50 thoughts on “The road to KDE Connect 2.0

  1. Awesome news! Do you think that besides mDNS, also a) a Bluetooth connection could be used to in the future and/or b) a WiFi hotspot to quickly hook up a connection between one’s phone using KDE Connect and the applet running on the desktop or laptop?

    1. I remember asking that same question a few years ago, and was given the answer that the android wifi hotspot feature Just Works with kde connect, which it did (including the usual discovery delay, but that’ll hopefully be fixed with mDNS, too)

    2. Bluetooth connection in addition to WiFI would be great, yeah.

      Though, ngl, I would also really love it if an online server could be supported (though initial connection being local-only would be a good compromise). I wouldn’t mind paying KDE for use of it, especially if it’s done a la Bitwarden with option for self-hosting.

      Also, scrcpy integration would be the most awesome thing, as that is one function that WIndows Companion App that I miss.

  2. Great news! KDE Connect is a killer app.

    For version 2, I would like to suggest a new feature.

    From time to time, I need to put a handwritten signature on a pdf (like an administrative form); for that I have to send the pdf from my computer to my smartphone, then sign it, and finally send it back to my computer.

    Would it be possible to use kde-connect, on my smartphone, to write my signature in a pdf opened in Okular on my computer?

    It seems to me that this feature would be very useful for many people.

    Thanks to all the team for your great work.

    Translated with (free version)

    1. Can’t you use the remote input plugin such that your touch screen on the phone acts as the pointer on the computer?

      1. It is possible, but inserting a recognizable signature in Okular is not precise enough. This solution is too close to what you would get by signing with your finger on a touchpad
        I’m thinking more about okular “calling” the smartphone to use it as a small graphic tablet via kde-connect.
        The problem with pdf administrative forms is that they are usually dense and there is very little room for a signature.
        It would be necessary to be able to capture the drawing on the smartphone to insert it in this small dedicated space.
        Obviously it would be easier if we all had an electronic identity card with a digital signature certificate.
        But unfortunately the French administration is far from being so modern!

  3. Sweet. Were I live multiple users share the network. Its overloaded. I tried to hack on KDEconnect to use Bluetooth. Its kinda working. Any changes on that or network usage with your work, will it use less or more network with this? And sharing network to PC from phone, will that improve with this?

  4. Great news, thanks! Would be awesome to have a connection via Bluetooth too, it’s it hard to implement?

    1. How is mDNS “less often blocked by the network configuration”? It took me hours to realize mDNS was a problem which blocked me from using scanning(but not printing for some reason) between VLANs and I had to configure it on pfsense.

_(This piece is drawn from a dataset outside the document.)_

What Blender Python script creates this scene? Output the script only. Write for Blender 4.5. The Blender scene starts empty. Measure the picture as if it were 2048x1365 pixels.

    1. Yes, but this is not so easy way for regular users, and also not so battery friendly, so natively connecting via Bluetooth com port would be much better!

  5. It would be so awesome to be able to sync windows outlook 2003 to android using caldav/carddav using kdeconnect.

  6. Any chances for sharing not only files but directories/folders with their content in it between devices?

  7. Please make sure the new KDE Connect application for Linux works well on Linux phones like Pine64’s PinePhone.

  8. This could be a good opportunity to see the following information to the protocol:
    Event input selected/unselected and type of input like numeric/email/password or similar. This allows clients with remote input plugin to automatically show/hide the most fitting on screen keyboard while using all space for touch/pointer input when no input is selected.

    This should basically show the same behavior as a local on-screen keyboard just on another device instead.

    This information should be available in Wayland.

  9. It would be great to have a way to send clipboard content from phone to computer ONLY and not vice versa, for security peace of mind.

    1. Yeah! And maybe even better to have a separate action “get clipboard / send clipboard” instead of auto synching all the time.

  10. Hopefully, I will then be able to use an SD card that may be present in the smartphone/tablet. Only the internal memory of the smartphone/Tablet can be used. Samsung Tab s6 LTEwith Android 12

  11. Great!!
    Good luck with that!!
    Es fascinante ver cómo una aplicación que empezó de modo tan modesto, se convirtió rápidamente en una herramienta imprescindible, muy demandada y “envidiada” en otras plataformas…

    He querido difundir la noticia entre la comunidad latina, publicando la noticia en mi blog traducida/adaptada:

    Happy hacking!!

  12. KDE-connect is great, but with time some of its functionally broke. For example, previously, when I had a call, media paused and when the call was ended, media resumed. It is no longer true. Pausing works rarely, resuming doesn’t work anymore.
    I realize, that many of the issues lies on the Android side, so we need a good kde-connect documentation to show us, how to set the Android for the best experience.
    I would also love, if kde-connect grow to something like pushbullet. Writing SMSes on it is far superior experience, because I can see my existing SMSes, start writing new ones, choose the recipient, all that with a nice UI. So, so far, I still need to use kde-connect and pushbullet to get the full connectivity between my phone an a computer. It would be nice, if kde-connect was a one solution for all those functions. However, I understand that pushbullet is a commercial project and has many devs working on it, so probably my expectations are too high.

  13. I second the option to push clipboard manually. Currently, when I need it, it doesn’t work, when I don’t need it, it syncs clipboard, or when I need it, and it works, it doesn’t sync some things only others, not sure why. I see no need to have constant synced clipboard, only reliable on-demand sync.